Ruger P89 Review: Like a 9mm Mullet
It’s sometime in the late ’90s on an icy night at 1 a.m. and you just put that embarrassing secondhand Dodge Dynasty you got from your parents into a ditch. You call the one friend in college you know with a 4WD pickup who’ll come rescue your ride in the middle of the night and not tell anybody who’ll tell your parents. He shows up and rescues you.
Ruger P89
- Caliber: 9mm Luger
- Weight (unloaded): 32.8 ounces
- Capacity: 15+1 rounds
- Length: 7.75 inches
- Barrel Length: 4.75 inches
- Price Paid: Six 1-oz. Austrian Philharmonics and five random 1-oz. silver bars (just under $200 at time of purchase)
Pop quiz: What pistol was in an Uncle Mike’s nylon Sidekick holster and wedged between the driver seat and console of his truck? Yup. An alloy-framed Ruger P-series autoloader. Being a perpetually broke college student who depended on pulling friends out of ditches for beer in the winter months, it was probably a 9mm, because 9mm Wolf was cheaper than .45 Anything.
And that means it was probably a Ruger P89.
Ruger’s P-series of double-action autos, of which the P89 is the third variant after the P85 and P85 Mk II, was originally intended to compete in the military’s handgun competition in the ’80s, but by the time it was ready, the Italians already won the contract.
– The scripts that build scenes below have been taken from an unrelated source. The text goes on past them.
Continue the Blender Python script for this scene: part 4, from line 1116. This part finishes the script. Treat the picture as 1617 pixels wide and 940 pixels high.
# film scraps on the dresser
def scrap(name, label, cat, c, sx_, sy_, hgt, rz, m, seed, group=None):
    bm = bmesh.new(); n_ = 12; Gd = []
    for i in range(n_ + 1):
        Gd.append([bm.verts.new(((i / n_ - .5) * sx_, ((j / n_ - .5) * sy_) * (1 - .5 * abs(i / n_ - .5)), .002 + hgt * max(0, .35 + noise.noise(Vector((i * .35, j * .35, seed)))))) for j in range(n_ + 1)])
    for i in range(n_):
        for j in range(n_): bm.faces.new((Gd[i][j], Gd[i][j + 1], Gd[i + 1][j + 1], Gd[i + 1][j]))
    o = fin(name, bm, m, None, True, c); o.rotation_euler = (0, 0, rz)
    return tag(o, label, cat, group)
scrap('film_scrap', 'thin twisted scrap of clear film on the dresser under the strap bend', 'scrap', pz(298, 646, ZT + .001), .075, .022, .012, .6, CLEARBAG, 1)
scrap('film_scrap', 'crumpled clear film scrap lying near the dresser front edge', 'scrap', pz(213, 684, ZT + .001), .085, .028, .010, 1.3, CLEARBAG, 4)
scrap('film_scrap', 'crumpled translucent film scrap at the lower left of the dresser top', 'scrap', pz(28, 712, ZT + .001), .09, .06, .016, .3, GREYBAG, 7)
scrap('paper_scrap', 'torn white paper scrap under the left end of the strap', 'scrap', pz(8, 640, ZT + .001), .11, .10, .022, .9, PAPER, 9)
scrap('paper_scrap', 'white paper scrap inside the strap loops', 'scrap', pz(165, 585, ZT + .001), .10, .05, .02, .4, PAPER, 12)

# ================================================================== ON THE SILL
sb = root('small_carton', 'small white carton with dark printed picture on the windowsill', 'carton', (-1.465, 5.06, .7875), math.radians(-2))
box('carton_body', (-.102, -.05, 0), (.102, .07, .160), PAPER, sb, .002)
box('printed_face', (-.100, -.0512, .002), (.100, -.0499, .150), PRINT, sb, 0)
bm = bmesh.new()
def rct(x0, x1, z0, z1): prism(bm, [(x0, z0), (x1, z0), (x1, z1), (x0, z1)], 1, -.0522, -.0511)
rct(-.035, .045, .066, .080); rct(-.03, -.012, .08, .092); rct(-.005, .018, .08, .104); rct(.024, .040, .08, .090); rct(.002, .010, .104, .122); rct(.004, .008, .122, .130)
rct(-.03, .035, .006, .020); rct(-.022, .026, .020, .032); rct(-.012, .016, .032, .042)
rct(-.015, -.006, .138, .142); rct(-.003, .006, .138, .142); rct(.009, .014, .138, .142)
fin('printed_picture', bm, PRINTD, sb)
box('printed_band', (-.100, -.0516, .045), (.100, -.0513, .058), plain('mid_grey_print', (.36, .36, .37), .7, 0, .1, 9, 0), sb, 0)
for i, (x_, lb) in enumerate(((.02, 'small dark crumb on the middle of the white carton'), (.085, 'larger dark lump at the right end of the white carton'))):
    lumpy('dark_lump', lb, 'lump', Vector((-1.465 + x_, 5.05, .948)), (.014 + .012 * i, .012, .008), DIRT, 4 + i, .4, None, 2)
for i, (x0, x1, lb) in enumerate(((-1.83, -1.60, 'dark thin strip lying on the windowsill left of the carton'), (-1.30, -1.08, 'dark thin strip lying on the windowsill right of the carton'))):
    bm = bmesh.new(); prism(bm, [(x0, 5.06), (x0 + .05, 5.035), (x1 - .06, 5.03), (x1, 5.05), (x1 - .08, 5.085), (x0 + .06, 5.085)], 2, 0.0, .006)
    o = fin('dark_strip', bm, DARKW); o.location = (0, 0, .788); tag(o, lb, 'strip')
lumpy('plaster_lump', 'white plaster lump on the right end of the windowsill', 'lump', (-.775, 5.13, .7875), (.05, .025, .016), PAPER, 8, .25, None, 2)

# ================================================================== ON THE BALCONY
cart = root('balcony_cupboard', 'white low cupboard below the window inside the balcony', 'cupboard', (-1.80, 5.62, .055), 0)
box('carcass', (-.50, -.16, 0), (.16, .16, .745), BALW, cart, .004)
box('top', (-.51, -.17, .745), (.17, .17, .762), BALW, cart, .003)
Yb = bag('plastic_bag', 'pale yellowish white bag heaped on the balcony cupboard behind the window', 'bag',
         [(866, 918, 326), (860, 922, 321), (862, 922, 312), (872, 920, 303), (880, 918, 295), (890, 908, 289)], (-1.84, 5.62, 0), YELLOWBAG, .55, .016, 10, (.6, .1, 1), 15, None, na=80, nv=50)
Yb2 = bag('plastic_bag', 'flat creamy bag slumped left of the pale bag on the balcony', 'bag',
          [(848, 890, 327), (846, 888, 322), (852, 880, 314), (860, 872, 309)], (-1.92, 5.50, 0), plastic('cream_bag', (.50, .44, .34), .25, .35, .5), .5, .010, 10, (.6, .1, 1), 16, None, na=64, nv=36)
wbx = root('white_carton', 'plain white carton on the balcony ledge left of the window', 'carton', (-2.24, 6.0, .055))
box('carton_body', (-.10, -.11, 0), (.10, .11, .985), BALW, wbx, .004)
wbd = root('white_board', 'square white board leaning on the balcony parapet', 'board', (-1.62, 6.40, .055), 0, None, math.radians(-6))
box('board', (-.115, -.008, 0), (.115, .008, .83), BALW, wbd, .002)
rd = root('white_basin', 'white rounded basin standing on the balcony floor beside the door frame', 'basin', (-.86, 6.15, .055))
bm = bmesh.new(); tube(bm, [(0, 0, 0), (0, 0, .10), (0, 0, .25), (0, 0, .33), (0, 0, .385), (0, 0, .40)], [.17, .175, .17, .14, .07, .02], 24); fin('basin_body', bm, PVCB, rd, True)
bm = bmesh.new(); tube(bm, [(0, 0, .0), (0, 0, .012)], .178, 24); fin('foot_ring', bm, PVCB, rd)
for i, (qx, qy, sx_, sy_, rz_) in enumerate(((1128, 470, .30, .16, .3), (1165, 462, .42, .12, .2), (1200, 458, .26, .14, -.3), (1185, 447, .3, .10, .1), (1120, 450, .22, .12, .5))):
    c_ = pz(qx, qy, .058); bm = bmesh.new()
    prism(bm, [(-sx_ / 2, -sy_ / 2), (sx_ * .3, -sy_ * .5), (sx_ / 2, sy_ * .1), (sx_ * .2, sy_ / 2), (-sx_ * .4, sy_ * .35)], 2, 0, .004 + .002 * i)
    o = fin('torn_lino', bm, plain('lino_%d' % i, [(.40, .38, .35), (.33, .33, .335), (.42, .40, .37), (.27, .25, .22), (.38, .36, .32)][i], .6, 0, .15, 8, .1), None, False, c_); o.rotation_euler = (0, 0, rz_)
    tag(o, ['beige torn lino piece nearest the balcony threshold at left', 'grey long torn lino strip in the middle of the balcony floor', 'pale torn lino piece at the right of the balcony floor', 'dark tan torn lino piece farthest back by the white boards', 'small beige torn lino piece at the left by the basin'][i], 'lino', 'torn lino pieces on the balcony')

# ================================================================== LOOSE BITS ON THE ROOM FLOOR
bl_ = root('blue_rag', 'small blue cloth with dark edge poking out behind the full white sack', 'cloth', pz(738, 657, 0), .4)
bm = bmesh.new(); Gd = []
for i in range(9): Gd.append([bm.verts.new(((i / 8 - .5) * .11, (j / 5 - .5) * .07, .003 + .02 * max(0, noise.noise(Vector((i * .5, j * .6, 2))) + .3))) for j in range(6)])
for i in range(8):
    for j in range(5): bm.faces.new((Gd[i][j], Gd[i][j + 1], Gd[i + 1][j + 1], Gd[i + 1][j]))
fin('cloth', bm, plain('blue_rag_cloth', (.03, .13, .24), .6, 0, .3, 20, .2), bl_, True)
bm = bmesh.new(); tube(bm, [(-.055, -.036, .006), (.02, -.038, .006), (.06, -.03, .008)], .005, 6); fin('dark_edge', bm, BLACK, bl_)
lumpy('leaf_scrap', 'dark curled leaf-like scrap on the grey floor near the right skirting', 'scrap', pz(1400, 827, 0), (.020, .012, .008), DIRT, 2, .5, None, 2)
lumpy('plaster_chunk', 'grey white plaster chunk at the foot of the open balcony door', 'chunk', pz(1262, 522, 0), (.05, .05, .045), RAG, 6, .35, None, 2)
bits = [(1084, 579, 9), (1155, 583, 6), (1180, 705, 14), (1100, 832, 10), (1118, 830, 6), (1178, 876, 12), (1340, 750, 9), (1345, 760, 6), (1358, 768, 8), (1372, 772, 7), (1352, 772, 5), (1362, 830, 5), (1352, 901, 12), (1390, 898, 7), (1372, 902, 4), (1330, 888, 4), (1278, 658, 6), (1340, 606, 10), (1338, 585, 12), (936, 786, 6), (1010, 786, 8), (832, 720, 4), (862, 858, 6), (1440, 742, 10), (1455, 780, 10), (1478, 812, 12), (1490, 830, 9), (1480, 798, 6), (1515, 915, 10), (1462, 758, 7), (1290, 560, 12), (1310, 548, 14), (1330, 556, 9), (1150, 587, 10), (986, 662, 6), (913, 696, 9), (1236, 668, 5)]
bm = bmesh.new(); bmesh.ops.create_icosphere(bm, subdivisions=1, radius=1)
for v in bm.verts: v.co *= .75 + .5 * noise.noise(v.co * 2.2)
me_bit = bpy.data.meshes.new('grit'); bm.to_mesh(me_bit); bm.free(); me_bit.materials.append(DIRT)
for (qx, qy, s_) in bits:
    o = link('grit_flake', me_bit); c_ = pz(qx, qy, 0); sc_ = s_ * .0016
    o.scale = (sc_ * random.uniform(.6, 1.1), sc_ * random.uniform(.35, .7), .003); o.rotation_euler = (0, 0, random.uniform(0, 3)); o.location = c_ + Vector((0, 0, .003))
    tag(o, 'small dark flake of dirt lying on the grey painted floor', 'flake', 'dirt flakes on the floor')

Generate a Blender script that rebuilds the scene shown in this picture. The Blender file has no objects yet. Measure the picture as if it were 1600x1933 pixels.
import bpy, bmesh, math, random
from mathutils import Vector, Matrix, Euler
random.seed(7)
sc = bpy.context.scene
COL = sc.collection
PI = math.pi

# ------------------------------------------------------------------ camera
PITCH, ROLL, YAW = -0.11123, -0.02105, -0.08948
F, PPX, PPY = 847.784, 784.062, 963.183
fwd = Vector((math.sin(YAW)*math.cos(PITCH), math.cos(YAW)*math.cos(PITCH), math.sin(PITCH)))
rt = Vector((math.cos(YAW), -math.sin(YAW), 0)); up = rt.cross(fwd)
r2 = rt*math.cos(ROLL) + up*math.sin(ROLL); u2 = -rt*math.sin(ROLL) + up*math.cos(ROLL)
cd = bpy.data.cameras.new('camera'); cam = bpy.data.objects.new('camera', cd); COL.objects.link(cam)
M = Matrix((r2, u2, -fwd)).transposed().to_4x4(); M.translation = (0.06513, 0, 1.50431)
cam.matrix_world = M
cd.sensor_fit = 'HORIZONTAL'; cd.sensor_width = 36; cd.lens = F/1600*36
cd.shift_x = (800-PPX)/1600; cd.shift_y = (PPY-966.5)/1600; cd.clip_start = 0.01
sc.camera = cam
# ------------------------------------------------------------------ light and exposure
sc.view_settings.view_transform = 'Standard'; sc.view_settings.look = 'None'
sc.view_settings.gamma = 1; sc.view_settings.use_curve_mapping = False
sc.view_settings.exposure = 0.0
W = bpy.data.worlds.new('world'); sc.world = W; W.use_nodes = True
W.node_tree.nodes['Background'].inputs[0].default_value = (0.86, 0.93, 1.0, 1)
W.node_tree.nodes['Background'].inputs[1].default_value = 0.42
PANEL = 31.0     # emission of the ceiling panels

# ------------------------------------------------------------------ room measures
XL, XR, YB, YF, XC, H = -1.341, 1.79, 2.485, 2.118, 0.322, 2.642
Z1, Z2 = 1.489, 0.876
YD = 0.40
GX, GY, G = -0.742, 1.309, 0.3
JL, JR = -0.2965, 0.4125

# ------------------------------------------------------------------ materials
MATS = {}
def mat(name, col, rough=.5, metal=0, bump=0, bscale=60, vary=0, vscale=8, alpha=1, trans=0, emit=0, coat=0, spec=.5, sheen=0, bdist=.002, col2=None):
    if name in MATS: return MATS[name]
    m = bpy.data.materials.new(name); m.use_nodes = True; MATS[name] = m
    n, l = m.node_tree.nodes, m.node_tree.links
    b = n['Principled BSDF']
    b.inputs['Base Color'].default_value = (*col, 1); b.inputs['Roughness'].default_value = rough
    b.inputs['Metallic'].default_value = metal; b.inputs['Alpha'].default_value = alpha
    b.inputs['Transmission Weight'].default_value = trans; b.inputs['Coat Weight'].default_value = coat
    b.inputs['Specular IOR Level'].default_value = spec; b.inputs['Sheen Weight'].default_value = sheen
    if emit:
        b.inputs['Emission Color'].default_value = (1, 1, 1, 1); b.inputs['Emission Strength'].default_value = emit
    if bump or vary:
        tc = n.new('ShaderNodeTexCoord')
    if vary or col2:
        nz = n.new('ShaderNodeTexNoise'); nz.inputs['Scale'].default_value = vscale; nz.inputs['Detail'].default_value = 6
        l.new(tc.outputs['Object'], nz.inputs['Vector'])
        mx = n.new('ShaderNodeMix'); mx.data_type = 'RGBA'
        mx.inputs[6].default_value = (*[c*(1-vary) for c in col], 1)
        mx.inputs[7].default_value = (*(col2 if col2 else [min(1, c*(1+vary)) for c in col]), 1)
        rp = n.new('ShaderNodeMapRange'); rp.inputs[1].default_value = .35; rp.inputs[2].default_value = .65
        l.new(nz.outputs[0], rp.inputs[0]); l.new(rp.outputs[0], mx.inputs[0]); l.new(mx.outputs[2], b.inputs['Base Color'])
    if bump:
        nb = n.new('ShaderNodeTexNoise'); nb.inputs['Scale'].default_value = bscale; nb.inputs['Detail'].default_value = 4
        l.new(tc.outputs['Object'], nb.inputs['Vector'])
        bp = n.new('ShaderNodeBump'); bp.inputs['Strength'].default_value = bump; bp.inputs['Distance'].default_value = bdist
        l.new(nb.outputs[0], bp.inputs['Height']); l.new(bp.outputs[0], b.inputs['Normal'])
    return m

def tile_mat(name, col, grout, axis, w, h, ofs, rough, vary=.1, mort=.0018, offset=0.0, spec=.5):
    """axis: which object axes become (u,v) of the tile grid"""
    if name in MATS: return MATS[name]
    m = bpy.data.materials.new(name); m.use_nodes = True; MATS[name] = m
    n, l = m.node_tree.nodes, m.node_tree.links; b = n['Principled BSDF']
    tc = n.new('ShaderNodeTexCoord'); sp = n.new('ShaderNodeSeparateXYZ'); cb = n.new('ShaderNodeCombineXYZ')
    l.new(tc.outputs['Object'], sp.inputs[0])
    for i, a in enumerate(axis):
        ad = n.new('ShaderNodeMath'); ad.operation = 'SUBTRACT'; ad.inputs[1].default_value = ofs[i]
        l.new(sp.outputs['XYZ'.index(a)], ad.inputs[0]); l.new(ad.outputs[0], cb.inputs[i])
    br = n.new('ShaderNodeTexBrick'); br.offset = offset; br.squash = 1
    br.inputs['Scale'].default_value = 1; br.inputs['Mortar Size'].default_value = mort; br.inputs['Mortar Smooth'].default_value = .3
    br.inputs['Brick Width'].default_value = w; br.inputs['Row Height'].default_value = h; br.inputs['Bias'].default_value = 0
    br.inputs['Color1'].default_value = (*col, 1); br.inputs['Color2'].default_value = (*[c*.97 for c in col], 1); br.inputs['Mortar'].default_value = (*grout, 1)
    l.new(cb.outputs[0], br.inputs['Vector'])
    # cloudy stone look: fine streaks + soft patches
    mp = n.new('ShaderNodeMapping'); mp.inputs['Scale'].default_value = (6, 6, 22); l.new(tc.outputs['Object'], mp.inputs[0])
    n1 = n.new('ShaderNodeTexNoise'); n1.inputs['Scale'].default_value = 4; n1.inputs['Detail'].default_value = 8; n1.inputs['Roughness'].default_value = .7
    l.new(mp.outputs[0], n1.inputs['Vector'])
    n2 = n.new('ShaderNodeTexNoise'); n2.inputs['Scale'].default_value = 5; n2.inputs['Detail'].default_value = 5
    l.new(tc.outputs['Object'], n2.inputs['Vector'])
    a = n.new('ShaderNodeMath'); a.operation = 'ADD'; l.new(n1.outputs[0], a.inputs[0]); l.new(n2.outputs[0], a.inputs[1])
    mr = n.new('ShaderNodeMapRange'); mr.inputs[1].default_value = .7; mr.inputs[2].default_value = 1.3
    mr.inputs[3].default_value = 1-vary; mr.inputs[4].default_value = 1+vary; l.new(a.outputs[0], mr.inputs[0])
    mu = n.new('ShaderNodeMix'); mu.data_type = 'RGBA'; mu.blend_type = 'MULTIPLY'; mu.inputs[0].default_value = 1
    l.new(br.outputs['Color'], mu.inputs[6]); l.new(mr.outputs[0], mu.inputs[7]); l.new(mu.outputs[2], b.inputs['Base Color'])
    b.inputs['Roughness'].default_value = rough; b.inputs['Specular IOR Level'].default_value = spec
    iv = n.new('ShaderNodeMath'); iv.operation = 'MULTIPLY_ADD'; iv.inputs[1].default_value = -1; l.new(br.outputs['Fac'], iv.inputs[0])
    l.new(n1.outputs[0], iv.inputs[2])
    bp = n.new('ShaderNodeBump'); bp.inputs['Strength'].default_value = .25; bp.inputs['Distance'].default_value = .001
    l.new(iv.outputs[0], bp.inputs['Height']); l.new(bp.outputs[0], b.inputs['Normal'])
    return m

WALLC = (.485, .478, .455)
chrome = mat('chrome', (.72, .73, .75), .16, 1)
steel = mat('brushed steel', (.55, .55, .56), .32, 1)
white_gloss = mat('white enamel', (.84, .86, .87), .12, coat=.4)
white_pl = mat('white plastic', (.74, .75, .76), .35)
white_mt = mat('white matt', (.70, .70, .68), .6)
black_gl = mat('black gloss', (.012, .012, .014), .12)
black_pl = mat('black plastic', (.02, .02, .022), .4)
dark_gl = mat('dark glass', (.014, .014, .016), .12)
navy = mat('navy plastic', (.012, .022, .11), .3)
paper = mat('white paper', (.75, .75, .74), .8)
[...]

It made a pretty big splash commercially, though, because it gave Ruger an entry into what was then the hottest category of handgun, what the gun magazines of the time dubbed “Wondernines.” (I’m not making that up. Sometimes they even printed it in the article blurbs on the cover.) These were double-action, double-stack 9mm Para pistols, and you weren’t an ’80s or ’90s action-movie hero without one.
Because its frame and slide are finish-machined from castings, the Ruger P89 enjoyed a big price advantage over its closest domestic competitor. You could just about buy two P89s for the cost of a Smith & Wesson 5906. MSRP for a stainless KP89 around the turn of the millennium was $525 and a blued Ruger P89 was $475, but street prices for the latter were often closer to three bills. Bruce Willis might not have used one in Nakatomi Tower, but it was the everyman handgun of its day.
Like many Ruger offerings, it gained a reputation for reliability such that any time the P-series guns get brought up in gun forums to this day, you’ll get people waxing nostalgic about them. “They may have been big and ugly, but they sure worked!”
Curious to see if they really were that reliable or if the rep was just hazy nostalgia from a misspent youth, we inquired around and wound up getting one, along with a few magazines, from a dealer in exchange for $200. (Actually, 11 ounces of silver, but that’s another story.)
ABOUT THE RUGER P89
Is it reliable? Well, this example chugged through two cases of assorted ammunition with zero maintenance and zero malfunctions of any sort. It was even reasonably shootable once one got used to its eccentricities.
For instance, despite using tricks like inletting the grip panels into the frame, the cast construction makes for hand-filling dimensions … if you can palm a basketball. If you can’t palm a basketball, your hand will likely be over-filled. This is a large pistol. The reach to the trigger in double-action mode is a stretch for all but the largest paws.
When your finger finally does reach that DA trigger at the end of a long journey, it’s greeted by a trigger pull that, even on this well-worn sample, measures north of a dozen pounds. At least it’s smooth and doesn’t stack; revolver companies know how to make DA triggers. The best thing about the double-action pull is that you only have to do it once and then you can reach the trigger like normal for subsequent shots.
Normally, complaints about high-bore axis are overblown. For most shooters, the effect of the bore axis height on Pistol A versus Pistol B in split times is lost in the statistical noise.
Not the Ruger, though. The slide is a massive casting, and the shape of the backstrap ensures that said massive casting is positioned well above your grip. As it slams back and forth under recoil, you notice it; it’s like shooting a Shake Weight.
THE AWESOME
- It’s actually as reliable as the legends claim.
- The Ruger P89 had ambidextrous controls before ambidextrous controls were cool.
- Magazines are plentiful and still cataloged by Ruger.
THE OKAY
- It’s 2 pounds of steel and aluminum, even before you add the brass and lead.
- You’re relegated to the bargain bin for holsters.
- Aftermarket upgrades are negligible.
THE AWFUL
Yes, it’s reliable. Yes, it’s capable of good accuracy with practice. But it’s going to be tough to CCW because it holds to the old Bill Ruger motto, “No honest man needs a handgun smaller than a canned ham.” Even the Ruger American feels like a hi-point got a facelift and a trigger job.
Like Ruger’s classic double-action revolvers, the P-series autos never use 1 ounce of metal where 2 ounces will do the job just as well. Still, if you can find a more reliable double-stack 9mm semi-auto pistol than the Ruger p89 for $200, buy it.